Round 18: Katsuhiro Mori vs. Frank Karsten

Posted in Event Coverage

By Anthony Alongi

Katsuhiro Mori vs. Frank Karsten

The Matchup

Going into this match, Katsuhiro was a virtual lock for Rookie of the Year. A win this match would mathematically clinch the title, and guarantee Mori Top 16 (and perhaps Top 8). Frank Karsten, a member of the first place Netherlands team, was looking to extend his team's 12-point lead over those of Japan and the United States.

So it seemed fitting that both players were using variations on the same deck - white weenie with blue splash. Mori's deck employed Empyrial Armor and traditional choices like Paladin en-Vec and Warrior en-Kor, while Karsten's preferred a short rebel chain and the old stand-by, Cursed Scroll.

The Match

Mori started game one, as both players kept their hands. Competing Mothers of Runes soon gave way to Mori's Swords to Plowshares. The rising Japanese star also used Swords on Karsten's turn two Ramosian Sergeant, and laid down a Soltari Priest on game three to start the pressure.

Karsten played a Meddling Mage. The card prevented (Ramosian Sergeant) was less strategic than the fact that at least now the Dutchman could trade equal damage, on the opposite side of the "shadow" rift. When Mori put down a second Soltari Priest, Karsten simply laid down a Cursed Scroll on his own fourth turn, and things started to look a bit grim for the rookie.

But Mori slapped down an Empyrial Armor on one Priest, and Karsten did not have enough mana to read off the Scroll. The Priests swung for a total of six, bringing Karsten to 13.

The next few turns were a disaster for Karsten. After swinging with his Meddling Mage, he decided after some deliberation to Swords it . . . so he could play his own Ramosian Sergeant! At least he was also able to play a Seal of Cleansing, with an eye to that Priest's Armor.

Katsuhiro Mori

On Mori's turn, he swung, saw his Priest lose the Armor, still did four, and then laid down a Paladin en-Vec. The turn after that, he swung with the Priests and Paladin, lost a Priest to the Scroll, and then put down another Armor, this time on the Paladin. The Armor, however, was light: Mori had no cards in his hand.

This is where Karsten's may have missed a small opportunity: rather than Scroll the Paladin during his own turn, he followed conventional wisdom and decided to wait until the next combat phase. The problem, of course, was that Mori got a draw step between point A and point B, and when Mori did finally swing, Karsten hesitated long enough for this reporter to feel that he realized his mistake. He targeted a Priest instead, and Mori simply held onto his card, keeping the Paladin at 3/3. After his own draw, the Dutchman scooped.

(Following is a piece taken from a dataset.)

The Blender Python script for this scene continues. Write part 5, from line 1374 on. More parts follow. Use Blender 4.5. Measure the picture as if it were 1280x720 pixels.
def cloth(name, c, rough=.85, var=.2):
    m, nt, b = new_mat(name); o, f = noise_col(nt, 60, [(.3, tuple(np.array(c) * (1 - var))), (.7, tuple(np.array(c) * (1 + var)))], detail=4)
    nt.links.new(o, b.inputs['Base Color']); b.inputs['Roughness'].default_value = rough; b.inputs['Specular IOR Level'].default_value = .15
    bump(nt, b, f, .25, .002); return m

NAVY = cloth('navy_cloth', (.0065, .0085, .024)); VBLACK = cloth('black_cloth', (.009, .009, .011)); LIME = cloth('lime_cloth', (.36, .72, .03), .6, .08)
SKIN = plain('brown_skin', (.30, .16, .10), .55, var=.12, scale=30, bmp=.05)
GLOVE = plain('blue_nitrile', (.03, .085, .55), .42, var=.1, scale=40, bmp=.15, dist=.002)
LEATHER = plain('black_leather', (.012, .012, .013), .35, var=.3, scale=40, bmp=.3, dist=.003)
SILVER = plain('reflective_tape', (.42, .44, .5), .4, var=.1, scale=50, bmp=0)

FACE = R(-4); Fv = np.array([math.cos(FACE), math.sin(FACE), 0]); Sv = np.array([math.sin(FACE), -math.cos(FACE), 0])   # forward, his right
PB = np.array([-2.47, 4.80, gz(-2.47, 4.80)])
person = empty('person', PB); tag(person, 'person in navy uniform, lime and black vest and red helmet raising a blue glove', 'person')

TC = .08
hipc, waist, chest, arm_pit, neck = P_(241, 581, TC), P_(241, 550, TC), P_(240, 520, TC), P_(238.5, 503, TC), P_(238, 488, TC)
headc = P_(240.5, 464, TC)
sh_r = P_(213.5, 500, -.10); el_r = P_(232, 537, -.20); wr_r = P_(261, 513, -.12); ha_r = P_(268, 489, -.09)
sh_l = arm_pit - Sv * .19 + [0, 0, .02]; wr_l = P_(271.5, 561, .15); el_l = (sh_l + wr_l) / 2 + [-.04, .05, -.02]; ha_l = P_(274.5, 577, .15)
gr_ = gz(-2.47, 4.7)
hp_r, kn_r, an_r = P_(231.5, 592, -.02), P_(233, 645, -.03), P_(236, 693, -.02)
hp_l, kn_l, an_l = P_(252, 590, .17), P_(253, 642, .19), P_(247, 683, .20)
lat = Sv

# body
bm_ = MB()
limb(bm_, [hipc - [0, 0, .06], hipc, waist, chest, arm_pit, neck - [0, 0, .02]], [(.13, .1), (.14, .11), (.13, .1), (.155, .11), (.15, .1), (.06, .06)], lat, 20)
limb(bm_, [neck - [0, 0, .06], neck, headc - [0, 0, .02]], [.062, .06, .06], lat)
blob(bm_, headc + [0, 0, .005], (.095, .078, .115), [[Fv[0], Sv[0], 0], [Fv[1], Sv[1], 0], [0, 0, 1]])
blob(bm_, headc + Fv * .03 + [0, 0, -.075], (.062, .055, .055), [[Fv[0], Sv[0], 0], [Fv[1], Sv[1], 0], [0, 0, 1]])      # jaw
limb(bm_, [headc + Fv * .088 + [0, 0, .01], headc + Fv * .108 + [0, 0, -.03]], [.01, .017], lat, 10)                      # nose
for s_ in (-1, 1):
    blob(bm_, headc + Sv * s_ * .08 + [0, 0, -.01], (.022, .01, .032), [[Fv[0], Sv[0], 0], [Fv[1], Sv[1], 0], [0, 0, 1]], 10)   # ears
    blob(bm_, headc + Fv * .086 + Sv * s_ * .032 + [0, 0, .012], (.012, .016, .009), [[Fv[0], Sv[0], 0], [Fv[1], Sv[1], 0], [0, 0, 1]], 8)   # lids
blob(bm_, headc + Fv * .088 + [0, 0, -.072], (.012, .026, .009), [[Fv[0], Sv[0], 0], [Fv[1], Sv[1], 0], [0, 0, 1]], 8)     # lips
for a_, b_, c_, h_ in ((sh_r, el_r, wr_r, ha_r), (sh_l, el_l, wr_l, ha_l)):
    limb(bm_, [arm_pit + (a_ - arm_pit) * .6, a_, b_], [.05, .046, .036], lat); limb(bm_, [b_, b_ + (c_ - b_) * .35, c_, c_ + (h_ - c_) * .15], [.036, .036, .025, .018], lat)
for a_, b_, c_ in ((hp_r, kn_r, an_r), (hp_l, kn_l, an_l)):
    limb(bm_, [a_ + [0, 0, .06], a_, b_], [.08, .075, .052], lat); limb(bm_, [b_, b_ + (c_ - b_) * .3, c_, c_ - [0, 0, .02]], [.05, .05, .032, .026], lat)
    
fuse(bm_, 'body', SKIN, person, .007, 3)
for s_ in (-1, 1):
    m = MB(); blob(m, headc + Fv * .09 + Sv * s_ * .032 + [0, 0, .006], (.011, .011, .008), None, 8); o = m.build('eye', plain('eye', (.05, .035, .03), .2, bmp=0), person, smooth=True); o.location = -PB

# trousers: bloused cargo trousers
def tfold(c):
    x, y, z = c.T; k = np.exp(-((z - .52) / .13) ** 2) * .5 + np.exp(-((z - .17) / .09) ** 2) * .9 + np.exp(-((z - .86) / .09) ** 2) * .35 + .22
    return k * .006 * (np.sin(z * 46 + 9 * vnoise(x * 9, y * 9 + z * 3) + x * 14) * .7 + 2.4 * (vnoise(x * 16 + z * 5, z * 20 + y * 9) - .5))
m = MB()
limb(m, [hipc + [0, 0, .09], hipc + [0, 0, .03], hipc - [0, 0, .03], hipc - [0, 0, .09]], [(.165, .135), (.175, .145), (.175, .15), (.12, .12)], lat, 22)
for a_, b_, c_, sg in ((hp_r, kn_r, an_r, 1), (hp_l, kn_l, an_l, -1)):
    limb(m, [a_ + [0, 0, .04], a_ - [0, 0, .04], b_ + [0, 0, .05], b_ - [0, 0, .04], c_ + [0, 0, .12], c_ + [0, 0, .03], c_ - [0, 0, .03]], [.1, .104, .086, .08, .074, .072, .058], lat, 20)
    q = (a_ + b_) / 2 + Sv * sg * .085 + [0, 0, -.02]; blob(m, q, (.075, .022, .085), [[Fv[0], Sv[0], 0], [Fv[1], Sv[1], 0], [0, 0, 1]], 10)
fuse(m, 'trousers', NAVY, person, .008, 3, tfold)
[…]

Both players kept their game two opening hands, as well. This time, Karsten came out more strongly from the start, pushing out two Scrolls by turn two and a Soltari Priest on turn three. Mori answered with a Warrior en-Kor and Meddling Mage (calling Meddling Mage) by the end of his third turn, but Karsten had emptied out most of his hand, and each creature fell on successive turns to a Scroll.

Frank Karsten

Mori watched the Priest nibble at his life total over three or four turns, and did look for chances to slide out his Seals of Cleansing. When he got out his second, he sacked both to destroy the Scrolls, and on turn eight he demonstrated his anti-weenie tech: Samite Archer.

Karsten had four creatures on the table between that point and the end of the game; three of them had one toughness. After a second Archer joined the first, even the fourth creature (a Meddling Mage) had nowhere to hide. A Paladin en-Vec, a Meddling Mage, and a Warrior en-Kor came joined forces to finish Karsten off. And like that, a new Rookie of the Year was born!

Congratulations, Katsuhiro!

Final Result: Mori wins, two games to none.